On the analyst call, Mondelez’s management was asked if, overall, its investment behind brands would be higher in the second half of 2019 than the first. “We see this year as an investment. We are still growing our OI [operating income], but we want to catch as much as momentum as we can on our brands. And so with what we’re seeing coming out in the next second half, we expect that we can do a little bit more,” Van de Put said.

The Mondelez chief sought to underline how the company would, though, spend with care. “It’s not just a question of investments. What we are also doing is trying to optimize our spending. What that means is that we are paying a lot of attention to our ROI on our investment activities,” he insisted.

Emerging-market momentum – bar Brazil

Emerging markets have always been central to the investment case at Mondelez – even if, at times since its inception, the company has struggled to capture the growth it wanted (for reasons within and outwith the business).

Since joining Mondelez, Van de Put has sought to emphasise how the company would look to accelerate its growth in emerging markets and the organic growth it generated in the second quarter had that group of countries at its heart.

Organic sales in emerging markets grew by 7.6% – and slightly lower at 5.4% when the hyper-inflationary Argentinian economy was stripped from the numbers.

“Our leading footprint in emerging markets remains a competitive advantage for us and helped drive our strong top-line growth in Q2,” Zaramella said.

He and Van de Put both noted how the growth seen in Mondelez’s emerging markets had been the fourth quarter in row when organic sales had risen faster than 5%. “We have very good results in places like India, China, Southeast Asia, Eastern Europe,” Van de Put said.

And investment in those regions will pick up, he added. “For us the emerging markets are very important. The reason being that we see that a lot of the snacking growth around the world will be coming from those markets.”

One fly in the ointment in the second quarter came in the shape of Brazil. “Production delays and some service delivery issues impacted our gross profit. Our team in Brazil is working to address these issues and we expect improvements over the course of the second half, although there will be some headwinds also for Q3,” Zaramella said, pointing to recent moves in the country to consolidate production.

“The facts are we consolidated four plants down to these two plants and we had some executional issues. That translated first into inefficiencies in product that we had to scrap in the plant, but also in logistics related issues in terms of distribution inability to have the right product in the right place and also extra cost.”

Proof, if it’s ever needed, that moves to rationalise footprint can sometimes cause a headache or two.

Sales guidance a little conservative?

Mondelez’s moves to lift its forecasts for growth in annual organic sales and adjusted earnings per share may have contributed to a sweetening in its share price yesterday – but the new guidance still prompted questions from analysts.
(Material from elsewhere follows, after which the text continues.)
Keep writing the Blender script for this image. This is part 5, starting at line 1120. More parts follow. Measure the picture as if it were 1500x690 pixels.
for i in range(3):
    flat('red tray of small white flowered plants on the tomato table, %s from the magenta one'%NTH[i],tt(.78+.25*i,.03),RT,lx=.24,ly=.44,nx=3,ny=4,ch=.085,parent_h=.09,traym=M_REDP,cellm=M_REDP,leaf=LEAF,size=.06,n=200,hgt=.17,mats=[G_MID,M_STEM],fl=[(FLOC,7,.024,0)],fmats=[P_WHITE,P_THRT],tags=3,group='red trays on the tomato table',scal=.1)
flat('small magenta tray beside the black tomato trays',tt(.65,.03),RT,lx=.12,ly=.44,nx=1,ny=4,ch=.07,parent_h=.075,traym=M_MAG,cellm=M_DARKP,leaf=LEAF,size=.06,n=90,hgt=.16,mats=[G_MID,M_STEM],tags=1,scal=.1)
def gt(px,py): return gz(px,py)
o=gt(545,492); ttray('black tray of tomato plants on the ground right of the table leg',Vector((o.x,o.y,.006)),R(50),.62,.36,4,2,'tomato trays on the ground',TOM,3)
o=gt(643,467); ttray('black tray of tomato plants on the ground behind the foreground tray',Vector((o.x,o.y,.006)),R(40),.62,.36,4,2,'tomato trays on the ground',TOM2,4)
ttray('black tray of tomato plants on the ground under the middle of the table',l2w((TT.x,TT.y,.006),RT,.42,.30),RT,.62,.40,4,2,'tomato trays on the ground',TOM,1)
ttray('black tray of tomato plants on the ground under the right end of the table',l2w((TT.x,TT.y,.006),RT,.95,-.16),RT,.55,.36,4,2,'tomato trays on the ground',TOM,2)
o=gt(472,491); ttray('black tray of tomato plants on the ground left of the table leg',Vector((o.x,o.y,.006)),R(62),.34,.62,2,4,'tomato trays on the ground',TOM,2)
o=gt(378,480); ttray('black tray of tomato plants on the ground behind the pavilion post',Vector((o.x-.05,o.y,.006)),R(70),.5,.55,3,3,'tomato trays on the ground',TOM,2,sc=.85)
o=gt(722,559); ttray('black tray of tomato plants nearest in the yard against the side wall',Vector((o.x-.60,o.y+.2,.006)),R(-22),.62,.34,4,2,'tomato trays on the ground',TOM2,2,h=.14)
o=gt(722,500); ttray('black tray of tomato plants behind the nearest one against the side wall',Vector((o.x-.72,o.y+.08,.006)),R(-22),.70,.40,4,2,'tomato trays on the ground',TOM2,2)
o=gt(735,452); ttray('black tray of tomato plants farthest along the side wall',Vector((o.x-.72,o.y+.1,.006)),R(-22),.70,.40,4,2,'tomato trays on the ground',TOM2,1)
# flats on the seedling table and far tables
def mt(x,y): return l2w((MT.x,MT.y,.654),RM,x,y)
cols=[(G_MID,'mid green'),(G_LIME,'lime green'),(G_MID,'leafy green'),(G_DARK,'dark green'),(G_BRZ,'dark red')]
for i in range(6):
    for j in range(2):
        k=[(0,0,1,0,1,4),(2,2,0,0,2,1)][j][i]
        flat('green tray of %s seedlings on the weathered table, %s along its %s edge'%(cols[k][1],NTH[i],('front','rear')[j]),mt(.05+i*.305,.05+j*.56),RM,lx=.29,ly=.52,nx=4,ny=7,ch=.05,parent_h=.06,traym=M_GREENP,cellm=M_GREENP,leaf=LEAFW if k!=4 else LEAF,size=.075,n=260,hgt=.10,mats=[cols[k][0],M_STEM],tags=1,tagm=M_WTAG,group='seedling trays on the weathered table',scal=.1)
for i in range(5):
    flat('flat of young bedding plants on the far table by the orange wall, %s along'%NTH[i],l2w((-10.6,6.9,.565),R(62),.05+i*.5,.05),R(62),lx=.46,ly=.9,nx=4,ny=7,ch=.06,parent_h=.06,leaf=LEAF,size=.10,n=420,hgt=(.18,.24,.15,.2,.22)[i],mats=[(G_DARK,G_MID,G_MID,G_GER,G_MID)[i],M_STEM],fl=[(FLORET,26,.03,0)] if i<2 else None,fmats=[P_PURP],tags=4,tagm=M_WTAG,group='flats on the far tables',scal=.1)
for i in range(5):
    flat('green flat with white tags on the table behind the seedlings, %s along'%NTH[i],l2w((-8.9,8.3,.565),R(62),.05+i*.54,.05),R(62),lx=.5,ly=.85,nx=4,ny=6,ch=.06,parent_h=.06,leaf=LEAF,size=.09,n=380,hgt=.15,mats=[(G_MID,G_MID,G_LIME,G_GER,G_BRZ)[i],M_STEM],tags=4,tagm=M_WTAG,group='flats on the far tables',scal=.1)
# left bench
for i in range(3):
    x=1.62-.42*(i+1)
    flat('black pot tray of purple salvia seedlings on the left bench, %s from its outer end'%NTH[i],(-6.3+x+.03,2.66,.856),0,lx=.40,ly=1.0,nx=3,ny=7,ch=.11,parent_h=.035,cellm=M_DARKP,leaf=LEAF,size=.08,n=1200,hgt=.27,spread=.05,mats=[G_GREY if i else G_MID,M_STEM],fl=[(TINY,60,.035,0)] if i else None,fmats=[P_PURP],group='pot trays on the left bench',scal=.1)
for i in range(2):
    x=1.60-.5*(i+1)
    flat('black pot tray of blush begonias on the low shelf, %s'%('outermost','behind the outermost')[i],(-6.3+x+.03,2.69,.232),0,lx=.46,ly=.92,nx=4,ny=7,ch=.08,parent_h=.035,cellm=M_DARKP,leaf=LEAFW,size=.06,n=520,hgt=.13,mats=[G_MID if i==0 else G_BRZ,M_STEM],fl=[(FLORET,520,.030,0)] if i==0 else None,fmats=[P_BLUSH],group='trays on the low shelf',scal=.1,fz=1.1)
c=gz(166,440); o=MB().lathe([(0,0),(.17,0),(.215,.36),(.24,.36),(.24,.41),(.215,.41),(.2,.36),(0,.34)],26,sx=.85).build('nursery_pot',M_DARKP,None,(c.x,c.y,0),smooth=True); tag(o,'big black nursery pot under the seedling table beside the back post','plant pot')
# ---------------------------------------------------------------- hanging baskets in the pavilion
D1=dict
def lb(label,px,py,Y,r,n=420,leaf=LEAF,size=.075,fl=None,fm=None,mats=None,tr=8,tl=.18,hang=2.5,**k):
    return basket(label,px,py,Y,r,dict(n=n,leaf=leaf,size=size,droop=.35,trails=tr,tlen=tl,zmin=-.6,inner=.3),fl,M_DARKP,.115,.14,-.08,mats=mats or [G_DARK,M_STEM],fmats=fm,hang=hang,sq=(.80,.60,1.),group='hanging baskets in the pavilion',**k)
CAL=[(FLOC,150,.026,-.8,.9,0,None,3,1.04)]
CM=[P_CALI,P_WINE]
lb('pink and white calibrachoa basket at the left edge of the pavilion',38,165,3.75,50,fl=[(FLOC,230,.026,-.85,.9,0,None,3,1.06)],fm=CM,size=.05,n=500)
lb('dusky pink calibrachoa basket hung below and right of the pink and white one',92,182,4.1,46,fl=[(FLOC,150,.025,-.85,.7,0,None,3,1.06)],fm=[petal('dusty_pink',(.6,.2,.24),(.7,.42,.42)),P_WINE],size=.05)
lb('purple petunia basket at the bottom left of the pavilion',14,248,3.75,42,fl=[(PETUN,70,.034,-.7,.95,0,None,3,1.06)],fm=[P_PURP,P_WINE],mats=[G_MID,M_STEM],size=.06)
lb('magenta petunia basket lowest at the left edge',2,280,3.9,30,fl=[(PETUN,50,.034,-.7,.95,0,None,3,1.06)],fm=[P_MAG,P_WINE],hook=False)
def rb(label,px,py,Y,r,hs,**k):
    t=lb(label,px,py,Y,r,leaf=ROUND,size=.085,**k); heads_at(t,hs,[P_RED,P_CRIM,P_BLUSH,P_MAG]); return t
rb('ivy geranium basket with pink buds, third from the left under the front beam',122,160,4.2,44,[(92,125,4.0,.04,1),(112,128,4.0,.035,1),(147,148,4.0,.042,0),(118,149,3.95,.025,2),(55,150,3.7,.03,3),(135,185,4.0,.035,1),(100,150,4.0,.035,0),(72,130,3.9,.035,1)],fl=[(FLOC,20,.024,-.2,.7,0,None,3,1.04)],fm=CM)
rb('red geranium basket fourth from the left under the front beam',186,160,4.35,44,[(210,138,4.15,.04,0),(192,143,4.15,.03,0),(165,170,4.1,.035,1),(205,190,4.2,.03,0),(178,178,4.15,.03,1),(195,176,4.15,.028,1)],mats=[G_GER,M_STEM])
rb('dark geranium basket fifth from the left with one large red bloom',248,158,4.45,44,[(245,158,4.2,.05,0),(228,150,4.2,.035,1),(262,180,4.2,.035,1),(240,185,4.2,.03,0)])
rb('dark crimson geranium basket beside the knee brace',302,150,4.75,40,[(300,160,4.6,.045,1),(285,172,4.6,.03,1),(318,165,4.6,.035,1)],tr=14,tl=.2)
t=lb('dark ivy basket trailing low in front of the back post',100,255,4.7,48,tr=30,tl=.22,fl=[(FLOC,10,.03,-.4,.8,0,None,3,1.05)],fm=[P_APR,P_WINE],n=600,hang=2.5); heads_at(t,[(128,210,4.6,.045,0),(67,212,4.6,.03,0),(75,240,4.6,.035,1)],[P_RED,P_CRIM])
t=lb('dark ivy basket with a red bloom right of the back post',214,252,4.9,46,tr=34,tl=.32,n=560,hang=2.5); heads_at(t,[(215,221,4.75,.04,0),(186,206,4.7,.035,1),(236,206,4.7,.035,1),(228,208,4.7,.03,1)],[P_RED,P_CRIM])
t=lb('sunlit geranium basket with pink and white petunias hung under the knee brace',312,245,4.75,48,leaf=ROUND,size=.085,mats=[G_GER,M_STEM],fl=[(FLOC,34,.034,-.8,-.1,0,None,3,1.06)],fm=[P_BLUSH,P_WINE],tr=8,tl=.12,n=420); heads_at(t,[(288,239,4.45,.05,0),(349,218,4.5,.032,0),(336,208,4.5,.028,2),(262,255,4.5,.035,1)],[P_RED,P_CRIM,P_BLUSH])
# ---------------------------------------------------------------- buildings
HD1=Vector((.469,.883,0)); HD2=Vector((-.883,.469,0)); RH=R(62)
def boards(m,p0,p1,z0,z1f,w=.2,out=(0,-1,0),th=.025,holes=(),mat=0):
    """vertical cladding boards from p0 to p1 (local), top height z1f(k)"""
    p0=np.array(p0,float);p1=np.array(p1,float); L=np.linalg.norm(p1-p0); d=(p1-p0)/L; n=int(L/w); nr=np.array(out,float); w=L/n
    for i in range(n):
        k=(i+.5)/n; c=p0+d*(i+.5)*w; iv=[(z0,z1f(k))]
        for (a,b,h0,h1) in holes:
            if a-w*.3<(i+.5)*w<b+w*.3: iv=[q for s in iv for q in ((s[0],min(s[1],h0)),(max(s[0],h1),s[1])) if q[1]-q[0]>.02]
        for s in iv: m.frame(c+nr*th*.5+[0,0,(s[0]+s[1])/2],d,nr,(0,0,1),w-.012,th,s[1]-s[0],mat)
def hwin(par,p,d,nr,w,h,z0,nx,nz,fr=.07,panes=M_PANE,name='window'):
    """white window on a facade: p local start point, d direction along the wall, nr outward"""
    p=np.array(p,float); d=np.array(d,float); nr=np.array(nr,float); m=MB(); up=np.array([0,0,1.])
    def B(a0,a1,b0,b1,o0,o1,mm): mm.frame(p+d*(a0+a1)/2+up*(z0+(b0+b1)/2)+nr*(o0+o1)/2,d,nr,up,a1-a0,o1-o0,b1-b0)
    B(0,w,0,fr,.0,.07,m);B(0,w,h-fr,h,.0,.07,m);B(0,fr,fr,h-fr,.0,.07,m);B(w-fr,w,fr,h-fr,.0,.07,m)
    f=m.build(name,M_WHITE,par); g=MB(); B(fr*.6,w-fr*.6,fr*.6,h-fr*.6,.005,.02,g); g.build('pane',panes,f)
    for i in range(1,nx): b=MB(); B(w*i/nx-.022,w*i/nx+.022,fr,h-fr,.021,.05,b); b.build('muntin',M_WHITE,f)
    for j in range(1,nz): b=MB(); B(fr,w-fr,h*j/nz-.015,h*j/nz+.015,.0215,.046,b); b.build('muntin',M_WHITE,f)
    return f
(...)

Given Mondelez grew its sales by 4.1% on an organic basis in the first half of 2019, its new guidance of “3%-plus” implies it expects sales growth by that metric to slow in the second six months of the year.

On the conference call between Mondelez’s management and analysts to discuss the results and guidance, Barclays analyst Andrew Lazar asked if there was some “conservatism” in the new forecasts or whether the market should be considering some “discrete items” that could lie ahead – given, he noted, the overall snacks category is growing at over 3%.

“We remain quite optimistic on the outlook and we clearly anticipate continued momentum in the second half. We have to acknowledge though that the first half was positively impacted by what we call the halo effect on a great Easter execution,” Zaramella reflected. “That is one of the reasons why maybe the second part of the year might be lower than the 4% growth rate that you have seen in the first half.

At Wells Fargo, Baumgartner believes Mondelez could in fact grow faster in the second half than its new guidance implies. “While guidance implies an H2 organic revenue deceleration (2%+ vs. +4.1% in H1), we think upside exists there too absent a sizable macro dislocation,” he wrote in his note to clients.